If Keynes had said anything like any of this when Aristotle’s model was still widely known and respected, he would have been laughed out of town – just as those who did say those very things were treated in the era of the British Classical School; generally, like J.A. Hobson and his ilk, they were given the well-deserved label of “crank” and shuffled off into the very well-severed shadows.

The coup-de-grace to Keynes’s backwards theory of production for anybody really watching was delivered succinctly by Ayn Rand, on the back of Aristotle, explaining the crucial importance of saving and production:

Consumption is the final, not the efficient, cause of production. The efficient cause is savings, which can be said to represent the opposite of consumption: they represent unconsumed goods. Consumption is the end of production, and a dead end, as far as the productive process is concerned. The worker who produces so little that he consumes everything he earns, carries his own weight economically, but contributes nothing to future production. The worker who has a modest savings account, and the millionaire who invests a fortune (and all the men in between), are those who finance the future.

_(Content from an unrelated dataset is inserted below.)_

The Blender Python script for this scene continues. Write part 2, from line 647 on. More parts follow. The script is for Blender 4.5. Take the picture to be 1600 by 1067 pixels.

The man who consumes without producing is a parasite, whether he is a welfare recipient or a rich playboy.

Think of that every time you hear of one of today’s central bankers lowering rates to “boost” aggregate demand and discourage “unproductive” saving.

And ask yourself which academic scribbler they themselves are in thrall to.

It assuredly is not Aristotle, though he does still have much to teach them – if they were still able to learn.